Затем он останавливается на гносеологическом «ничтожестве», выражающемся в невозможности «все знать» и «все понимать». Удивительнее всего то, считает Паскаль, что человек менее всего знает и понимает самого себя, коренные условия своего бытия, смысл своей жизни, свое истинное благо и т. д. Для человека остаются неразрешимой загадкой тайна рождения и мгновение смерти, в силу чего у него возникает трагическое ощущение какой-то неизбежной случайности всей его жизни. «Когда я размышляю о кратковременности моей жизни, поглощаемой предшествующей и последующей вечностью, — воспоминание об одном мимолетном дне, проведенном в гостях, — о ничтожности пространства, которое я наполняю и даже которое я вижу, погруженное в бесконечную неизмеримость пространств, которых я не знаю и которые не знают меня, то содрогаюсь при одной мысли о том, по чьему повелению и распоряжению мне назначено именно это место и это время? Кто меня поместил сюда?» (14, 508, фр. 68). «Я знаю лишь то, что должен вскоре умереть, но я меньше всего постигаю, что такое сама эта смерть, избежать которой не в моей власти» (там же, 553, фр. 427). Впоследствии Шпенглер назовет это «судьбой» человека, а экзистенциалисты — «абсурдностью» человеческого бытия: «Абсурдно то, что мы родились, абсурдно и то, что мы умрем» (97, 631).

Но сходство некоторых тем в учении о человеке у Паскаля и экзистенциалистов (экзистенциальный характер истины, случайность человеческого бытия, его противоречивость, трагизм жизни «перед лицом смерти») еще не дает оснований вести «родословную» экзистенциализма прямо от Паскаля, как это делает, например, П. Тиллих. В отличие, скажем, от Декарта Паскаль является «экзистенциальным мыслителем» в том смысле, что он значительно более озабочен проблемами человеческого существования и нравственного сознания.
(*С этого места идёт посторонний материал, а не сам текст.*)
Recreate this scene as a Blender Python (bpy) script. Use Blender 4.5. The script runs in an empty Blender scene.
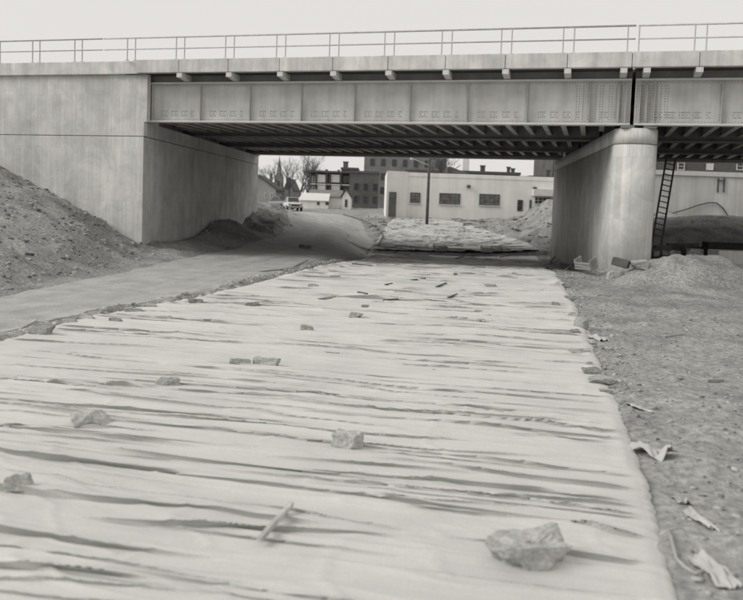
import bpy, bmesh, math, random
import numpy as np
from mathutils import Vector, Matrix, noise as mnoise

scene = bpy.context.scene
COL = scene.collection
PI = math.pi

# ------------------------------------------------------------------ camera
HC = 2.6
PITCH, ROLL = math.radians(3.5), math.radians(2.0)
FPX, PW, PH, SH = 800.0, 743.0, 600.0, 45.0
_f = Vector((0, math.cos(PITCH), -math.sin(PITCH)))
_r0 = Vector((1, 0, 0)); _u0 = _r0.cross(_f)
_r = _r0 * math.cos(ROLL) + _u0 * math.sin(ROLL)
_u = -_r0 * math.sin(ROLL) + _u0 * math.cos(ROLL)
cam_data = bpy.data.cameras.new('camera')
cam = bpy.data.objects.new('camera', cam_data); COL.objects.link(cam)
cam.matrix_world = Matrix((( _r.x, _u.x, -_f.x, 0), (_r.y, _u.y, -_f.y, 0), (_r.z, _u.z, -_f.z, HC), (0, 0, 0, 1)))
cam_data.sensor_fit = 'HORIZONTAL'; cam_data.sensor_width = 36.0
cam_data.lens = 36.0 * FPX / PW
cam_data.shift_y = -SH / PW
cam_data.clip_start = 0.1; cam_data.clip_end = 9000
cam_data.dof.use_dof = True; cam_data.dof.focus_distance = 19.0; cam_data.dof.aperture_fstop = 1.3
scene.camera = cam

# ------------------------------------------------------------------ world, sun, exposure
SUN_EL, SUN_AZ = math.radians(36), math.radians(-103)      # from the left, a little behind the camera
w = bpy.data.worlds.new("World"); scene.world = w; w.use_nodes = True
nt = w.node_tree; nt.nodes.clear()
out = nt.nodes.new('ShaderNodeOutputWorld'); bg = nt.nodes.new('ShaderNodeBackground')
sky = nt.nodes.new('ShaderNodeTexSky'); sky.sky_type = 'NISHITA'; sky.sun_disc = False
sky.sun_elevation = SUN_EL; sky.sun_rotation = SUN_AZ; sky.air_density = 1.0; sky.dust_density = 3.0
bw = nt.nodes.new('ShaderNodeRGBToBW'); mix = nt.nodes.new('ShaderNodeMix'); mix.data_type = 'RGBA'
mix.inputs[0].default_value = 0.9
mix.inputs[7].default_value = (6.8, 6.62, 6.4, 1)
nt.links.new(sky.outputs[0], bw.inputs[0]); nt.links.new(bw.outputs[0], mix.inputs[6])
nt.links.new(mix.outputs[2], bg.inputs[0]); bg.inputs[1].default_value = 0.12
nt.links.new(bg.outputs[0], out.inputs[0])
sd = bpy.data.lights.new('sun', 'SUN'); so = bpy.data.objects.new('sun', sd); COL.objects.link(so)
sd.energy = 1.75; sd.angle = math.radians(28); sd.color = (1, 0.985, 0.96)
sdir = Vector((math.sin(SUN_AZ) * math.cos(SUN_EL), math.cos(SUN_AZ) * math.cos(SUN_EL), math.sin(SUN_EL)))
so.rotation_euler = sdir.to_track_quat('Z', 'Y').to_euler()
scene.view_settings.view_transform = 'Standard'; scene.view_settings.look = 'None'
scene.view_settings.exposure = 0.0; scene.view_settings.gamma = 1.0
scene.view_settings.use_curve_mapping = False

# ------------------------------------------------------------------ numpy noise
_rs = np.random.RandomState(7); _T = _rs.rand(256, 256)
def vnoise(x, y):
    x = np.asarray(x, float); y = np.asarray(y, float)
    xi = np.floor(x).astype(int); yi = np.floor(y).astype(int); fx = x - xi; fy = y - yi
    fx = fx * fx * (3 - 2 * fx); fy = fy * fy * (3 - 2 * fy)
    a = _T[xi & 255, yi & 255]; b = _T[(xi + 1) & 255, yi & 255]
    c = _T[xi & 255, (yi + 1) & 255]; d = _T[(xi + 1) & 255, (yi + 1) & 255]
    return (a * (1 - fx) + b * fx) * (1 - fy) + (c * (1 - fx) + d * fx) * fy - 0.5
def fbm(x, y, o=4, seed=0):
    s = 0; a = 1.0
    for i in range(o):
        s = s + a * vnoise(x * 2 ** i + 17.3 * i + seed * 5.1, y * 2 ** i + 9.7 * i + seed * 3.3); a *= 0.5
    return s
def ss(a, b, x):
    t = np.clip((np.asarray(x, float) - a) / (b - a), 0, 1); return t * t * (3 - 2 * t)

# ------------------------------------------------------------------ terrain
LE = np.array([(2, -8.8), (14.3, -6.35), (16, -6.15), (18, -5.65), (21.2, -4.5), (30.4, -2.7), (36.5, -1.4), (43, -.7), (51, -.15), (57, .0)])
RE = np.array([(2, 1.6), (5.5, 2.22), (8.4, 2.94), (10, 3.29), (12.1, 3.72), (16.4, 4.57), (22.6, 5.82), (30.9, 7.32), (41, 9.1), (51, 10.9), (57, 11.8)])
def xl(y): return np.interp(y, LE[:, 0], LE[:, 1])
def xr(y): return np.interp(y, RE[:, 0], RE[:, 1])
def ystep(x): return 56.7 + 0.04 * np.asarray(x, float)
def yend(x): return 55.0 + 0.1 * np.asarray(x, float)
def G(x, y, cx, cy, rx, ry, h, rot=0.0):
    c, s = math.cos(rot), math.sin(rot); dx = x - cx; dy = y - cy
    u = (dx * c + dy * s) / rx; v = (-dx * s + dy * c) / ry
    return h * np.exp(-(u * u + v * v))
def base(x, y):
    x = np.asarray(x, float); y = np.asarray(y, float)
    z = 1.6 * ss(44, 82, y) + 0.6 * ss(80, 130, y)
    # bank of the far covered strip
    rb = np.interp(y, [48, 57], [10.6, 12.8])
    m = ss(-3.2, 0.1, x) * (1 - ss(0, 1.4, x - rb)); k = ss(0, .3, y - ystep(x))
    z = z - m * ((1.6 * ss(44, 82, y) + .50 * ss(32, 45, y) + .27 * ss(45, 53, y) + .06 * vnoise(x * .5, y * .3)) * (1 - k) + k * .92 * (1 - ss(62, 78, y)))
    # left embankment in front of the wing wall
    z = z + np.clip(0.47 * (-9.75 - x + 0.5 * fbm(x * .4, y * .4, 3, 2)), 0, 5.2) * ss(12, 19, y) * (1 - ss(38.5, 44, y) * (x > -12)) * (1 - ss(60, 75, y))
    z = z + G(x, y, -11.8, 30.5, 1.6, 3.4, .35) + G(x, y, -14.2, 34, 1.6, 2.0, .5)
    # heaps behind the abutment
    z = z + G(x, y, -10.4, 63, 4.4, 8, 1.75, -0.2) + G(x, y, -8.8, 49, 1.9, 3.0, 1.15)
    z = z + G(x, y, -9.6, 43, 1.0, 7, .45)
    # right bank: ridge by the pier, hollow, heap
    z = z + G(x, y, 16.0, 32.0, 4.8, 3.0, .55) + G(x, y, 12.3, 31.4, 2.0, 2.3, .70) + G(x, y, 10.7, 30.6, 1.2, 1.2, .42) + G(x, y, 14, 31, 6, 3.5, .6) * fbm(x * .9, y * .9, 3, 4)
    z = z + 1.5 * ss(42, 50, y) * ss(13.8, 16, x) + G(x, y, 23, 53, 5, 4, 1.0)
    # mound right of the far strip
    z = z + G(x, y, 18.0, 67, 6.5, 8, 1.2, -0.25) + G(x, y, 12.6, 64, 2.3, 6, .5)
    return z
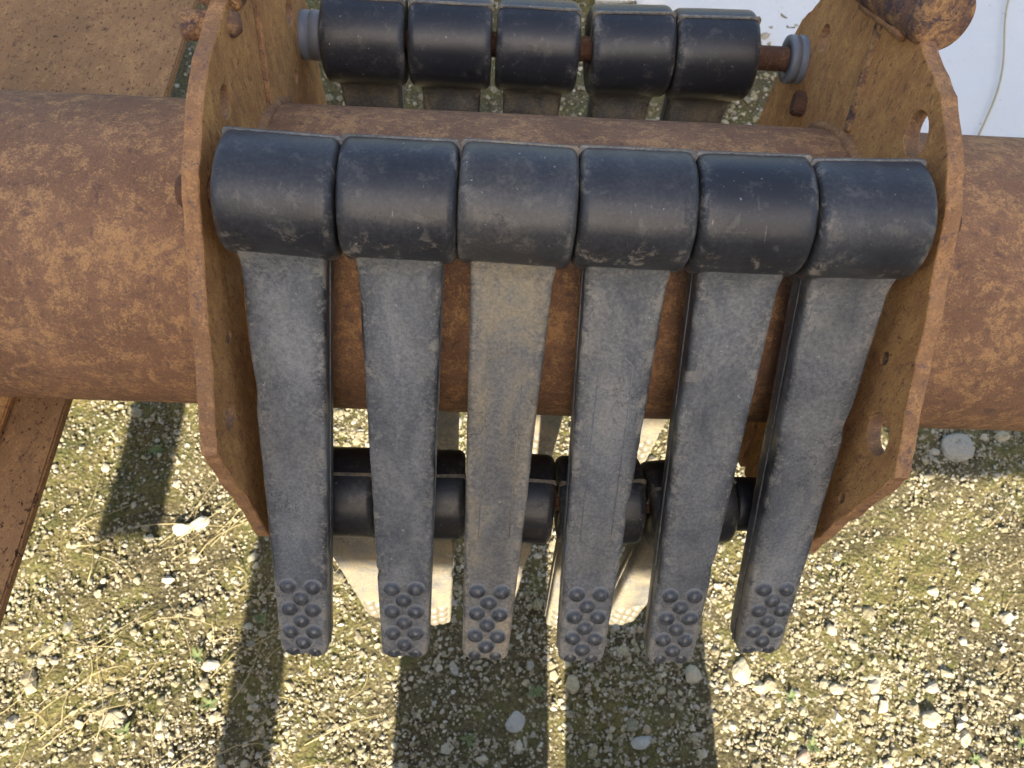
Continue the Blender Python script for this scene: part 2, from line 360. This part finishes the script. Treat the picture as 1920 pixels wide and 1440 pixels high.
for (x, y) in [(-1.08, -.52), (-1.16, -.35), (-.95, -.20), (1.15, -.62), (1.75, -.66), (1.95, -.6), (1.6, -.72), (.28, -.30), (-.12, -.62), (-1.35, -.62), (2.15, -.35), (.12, -.45), (.75, 2.6), (-.6, 2.4), (.2, 2.6), (1.2, 2.5), (1.1, -.45), (-1.5, .5)]:
    for k in range(11):
        a = k * 2.4 + random.random(); L = random.uniform(.018, .042); wd = L * .16; z = GZ + float(hfun(np.array(x), np.array(y))) + .016
        dx, dy = math.cos(a), math.sin(a); o_ = len(vs)
        vs += [(x - dy * wd * .4, y + dx * wd * .4, z), (x + dy * wd * .4, y - dx * wd * .4, z), (x + dx * L * .55 + dy * wd, y + dy * L * .55 - dx * wd, z + L * .4), (x + dx * L, y + dy * L, z + L * .38), (x + dx * L * .55 - dy * wd, y + dy * L * .55 + dx * wd, z + L * .42)]
        fs += [(o_, o_ + 1, o_ + 2, o_ + 4), (o_ + 4, o_ + 2, o_ + 3)]
tag(link('small_weeds', mesh('small_weeds', vs, fs, M['weed'])), 'tiny green weed rosettes dotted over the gravel', 'weeds', kind='stuff')

# white plastic sheet on the ground behind, upper right
outl = [(.20, 4.2), (.22, 3.78), (.62, 3.66), (1.05, 3.52), (1.40, 3.44), (1.60, 3.25), (1.62, 2.85), (1.70, 2.35), (1.80, 1.85), (2.4, 1.72), (3.4, 1.62), (4.6, 1.7), (5.2, 4), (4.8, 7), (2, 7.6), (-.3, 6.6)]
bm = bmesh.new()
NX, NY = 90, 90
from mathutils.geometry import intersect_point_tri_2d
def inside(x, y):
    c = False; j = len(outl) - 1
    for i in range(len(outl)):
        xi, yi = outl[i]; xj, yj = outl[j]
        if (yi > y) != (yj > y) and x < (xj - xi) * (y - yi) / (yj - yi) + xi: c = not c
        j = i
    return c
gv = {}
for i in range(NX):
    for j in range(NY):
        x = -.5 + 6.0 * i / (NX - 1); y = 1.5 + 6.3 * j / (NY - 1)
        xx = x + .03 * vnoise((x, y, 0), 3); yy = y + .03 * vnoise((x, y, 5), 3)
        z = GZ + .045 + .05 * vnoise((x * .5, y * .8, 2), 1.3) + .012 * vnoise((x, y, 3), 4)
        if inside(x, y): gv[i, j] = bm.verts.new((xx * K, yy * K, z * K))
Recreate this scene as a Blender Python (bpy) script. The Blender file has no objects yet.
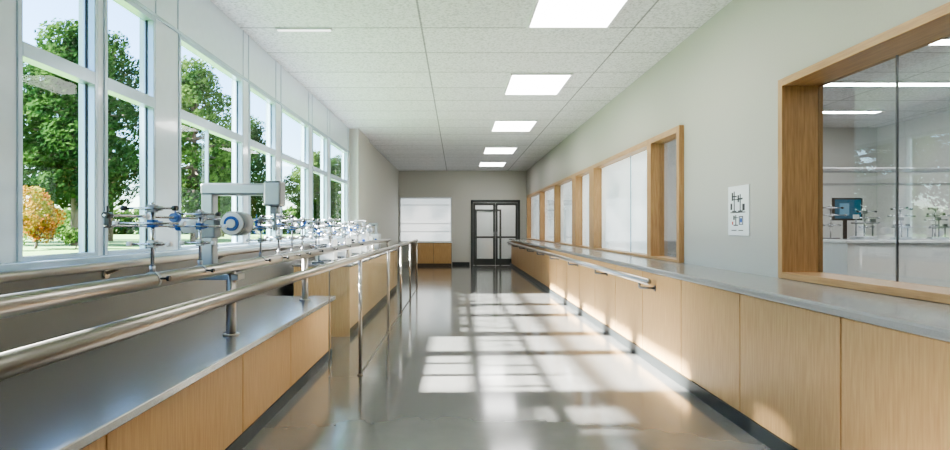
import bpy, bmesh, math, random
from mathutils import Vector, Matrix
random.seed(7)
S = bpy.context.scene
COL = S.collection
try:
    S.view_settings.look = 'AgX - Medium High Contrast'
except Exception:
    pass

# ------------------------------------------------------------ materials
def newmat(name):
    m = bpy.data.materials.new(name); m.use_nodes = True
    nt = m.node_tree; nt.nodes.clear()
    out = nt.nodes.new('ShaderNodeOutputMaterial')
    return m, nt, out

def prin(name, col, rough=0.5, metal=0.0, var=0.06, scale=(3, 3, 3), nscale=4.0, bump=0.0, coat=0.0, rvar=0.05, col2=None, coatr=.05):
    m, nt, out = newmat(name)
    p = nt.nodes.new('ShaderNodeBsdfPrincipled')
    nt.links.new(p.outputs[0], out.inputs[0])
    geo = nt.nodes.new('ShaderNodeNewGeometry')
    mp = nt.nodes.new('ShaderNodeMapping'); mp.inputs['Scale'].default_value = scale
    nt.links.new(geo.outputs['Position'], mp.inputs[0])
    nz = nt.nodes.new('ShaderNodeTexNoise'); nz.inputs['Scale'].default_value = nscale
    nz.inputs['Detail'].default_value = 4
    nt.links.new(mp.outputs[0], nz.inputs['Vector'])
    cr = nt.nodes.new('ShaderNodeValToRGB')
    a = [max(0, c * (1 - var)) for c in col]; b = [min(1, c * (1 + var)) for c in col]
    if col2: a, b = col, col2
    cr.color_ramp.elements[0].position = 0.3; cr.color_ramp.elements[1].position = 0.7
    cr.color_ramp.elements[0].color = (*a, 1); cr.color_ramp.elements[1].color = (*b, 1)
    nt.links.new(nz.outputs['Fac'], cr.inputs[0])
    nt.links.new(cr.outputs[0], p.inputs['Base Color'])
    mr = nt.nodes.new('ShaderNodeMapRange')
    mr.inputs['To Min'].default_value = max(0, rough - rvar); mr.inputs['To Max'].default_value = rough + rvar
    nt.links.new(nz.outputs['Fac'], mr.inputs['Value']); nt.links.new(mr.outputs[0], p.inputs['Roughness'])
    p.inputs['Metallic'].default_value = metal
    p.inputs['Coat Weight'].default_value = coat; p.inputs['Coat Roughness'].default_value = coatr
    if bump:
        bp = nt.nodes.new('ShaderNodeBump'); bp.inputs['Strength'].default_value = bump; bp.inputs['Distance'].default_value = 0.01
        nt.links.new(nz.outputs['Fac'], bp.inputs['Height']); nt.links.new(bp.outputs[0], p.inputs['Normal'])
    return m

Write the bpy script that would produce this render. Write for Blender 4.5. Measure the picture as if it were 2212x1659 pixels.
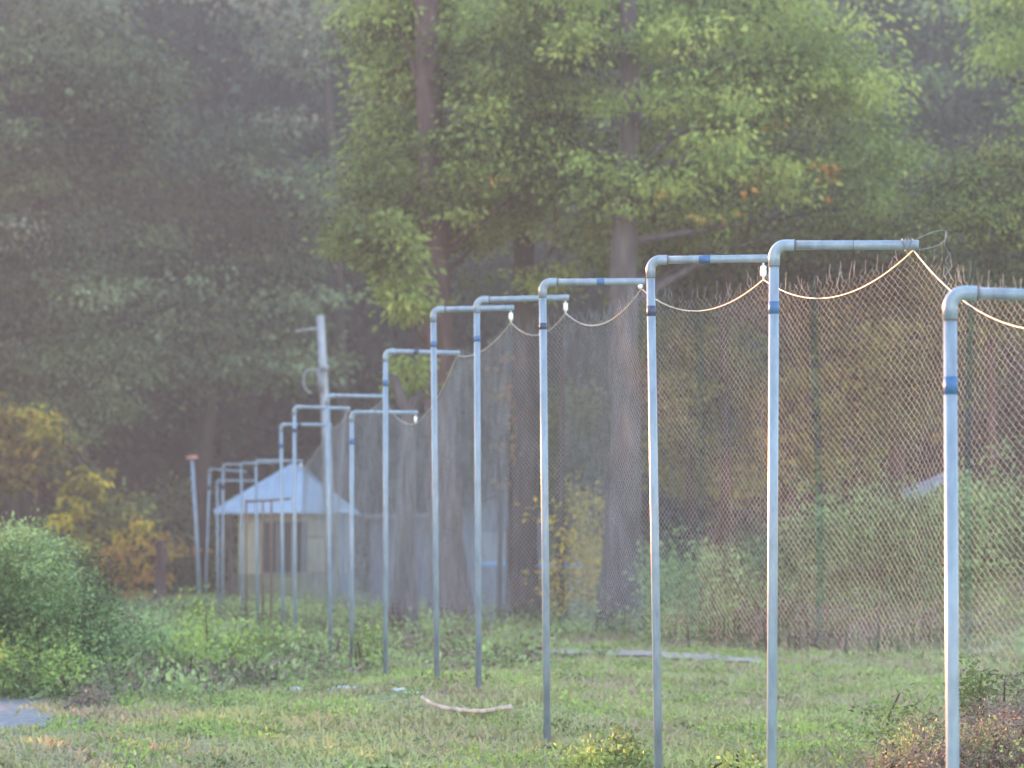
import bpy, bmesh, math
import numpy as np
from mathutils import Vector
for o in list(bpy.data.objects): bpy.data.objects.remove(o)
S = bpy.context.scene
COL = S.collection
R = np.random.default_rng(11)

# ------------------------------------------------------------------ camera, sky, sun, exposure
F, CX, HY, EYE = 5000.0, 1106.0, 1188.0, 1.6       # focal length in units of a 2212 wide picture, centre, horizon, eye height
cam = bpy.data.cameras.new("camera"); cam.sensor_width = 36; cam.lens = 36 * F / 2212
cam.shift_y = (HY - 829.5) / 2212; cam.clip_end = 2000; cam.clip_start = .1
cam.dof.use_dof = True; cam.dof.focus_distance = 15.0; cam.dof.aperture_fstop = 2.2
co = bpy.data.objects.new("camera", cam); COL.objects.link(co)
co.location = (0, 0, EYE); co.rotation_euler = (math.radians(90), 0, 0); S.camera = co
SUN_AZ, SUN_EL = 40.0, 9.0                          # degrees left of the view, degrees up
w = bpy.data.worlds.new("World"); S.world = w; w.use_nodes = True
nt = w.node_tree; sky = nt.nodes.new("ShaderNodeTexSky"); sky.sky_type = 'NISHITA'; sky.sun_disc = False
sky.sun_elevation = math.radians(SUN_EL); sky.sun_rotation = math.radians(-SUN_AZ)
sky.air_density = 1.0; sky.dust_density = .8; sky.ozone_density = 1.2
nt.links.new(sky.outputs[0], nt.nodes["Background"].inputs[0]); nt.nodes["Background"].inputs[1].default_value = .15
sl = bpy.data.lights.new("sun", 'SUN'); sl.energy = 3.6; sl.angle = math.radians(.5); sl.color = (1, .42, .2)
so = bpy.data.objects.new("sun", sl); COL.objects.link(so)
ra, re_ = math.radians(SUN_AZ), math.radians(SUN_EL)
SD = Vector((-math.sin(ra) * math.cos(re_), math.cos(ra) * math.cos(re_), math.sin(re_)))
so.rotation_euler = SD.to_track_quat('Z', 'Y').to_euler()
S.view_settings.view_transform = 'Standard'; S.view_settings.look = 'None'; S.view_settings.gamma = 1
S.view_settings.exposure = 3.25
S.render.engine = 'CYCLES'

# ------------------------------------------------------------------ helpers
def P(px, py, d): return np.array(((px - CX) / F * d, d, EYE + (HY - py) / F * d))

def noise(x, y, s=1.0, seed=0):
    r = np.random.default_rng(seed + 100); v = 0
    for i in range(7):
        a = r.uniform(0, 6.28); f = r.uniform(.5, 2.2) / s
        v = v + np.sin((x * math.cos(a) + y * math.sin(a)) * f * 6.28 / 2 + r.uniform(0, 6.28))
    return v / 3.2

def sstep(t): t = np.clip(t, 0, 1); return t * t * (3 - 2 * t)

def terrain(x, y):
    x = np.asarray(x, float); y = np.asarray(y, float)
    z = np.interp(y, [-400, 8, 10.4, 13.6, 16.3, 18.9, 24, 60], [-1.25, -1.2, -1.0, -.38, -.13, 0, 0, .12])
    near = np.clip(1 - np.abs(y) / 120, 0, 1)
    z = z + np.interp(y, [18.9, 22.3, 23.5, 26.8, 30], [0, .21, .26, .11, 0]) * np.exp(-((x + .55) / 1.8) ** 2)
    z = z + noise(x, y, 3.0, 1) * .02 * near + noise(x, y, 9, 2) * .012 * near
    bank = sstep((x - 2.2) / 2.5) * sstep((y - (39.5 - (x - 2.4) * 1.15)) / 5.5) * 1.35
    z = z + bank * (1 - sstep((y - 55) / 20))
    hill = sstep((y - 84) / 22) * sstep((x + 70) / 8) * sstep((44 - x) / 8) * 27  # added backdrop hill, stretched left out of view to block the low sun
    return z + hill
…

Но от экзистенциалистов его отличает прежде всего то, что он не делает культа из субъективности человека и не создает «экзистенциальной онтологии». Совсем наоборот, Паскаль ищет абсолютные человеческие ценности и не приемлет ни позиции нравственного релятивизма, ни установок буржуазного индивидуализма, столь характерных для экзистенциалистов. Концепция научного знания Паскаля, понимание им достоинства человека и его места в мире и в обществе еще более решительно выводят его мировоззрение в целом за пределы экзистенциалистской традиции. Нет, Паскаль — мыслитель совсем другого масштаба, экзистенциалистская «мерка» для которого является поистине прокрустовым ложем.

В нравственном отношении Паскаль усматривает «ничтожество» человека в недостатках и пороках отдельных людей, суетности их жизни, противоречивости их желаний и действий, убожестве межличностных отношений, неспособности человека добиться счастья.

«Нищета» и «ничтожество» индивидуального бытия человека усугубляются «ничтожеством» его социального окружения, в котором господствует сила, а не справедливость. Если мнение есть царь мира, то сила — его тиран.

Справедливость и сила разъединены в этом мире, потому что сила не хочет прислушиваться к голосу справедливости, не хочет знать ни ее доказательств, ни доводов. Сила сама по себе очевидна и бесспорна, она убедительнее всяких аргументов, а справедливость без силы может быть оспорена. Чтобы справедливость правила миром, необходимо ее сделать сильной или же силу сделать справедливой. «Но, не сумев сделать справедливое сильным, люди сильное объявили справедливым» (там же, 512, фр. 103). Так и царствует эта тираническая сила — ибо сила без справедливости тиранична! — рядясь в одежды справедливости. Народ, видя силу законов, верит в то, что они справедливы. «Империя власти» пользуется этим и держится на легковерии и нерассудительности народа. Пожалуй, считает Паскаль, не надо народ убеждать в обратном, иначе последуют гражданские войны, которые представляют собой «наихудшее из зол».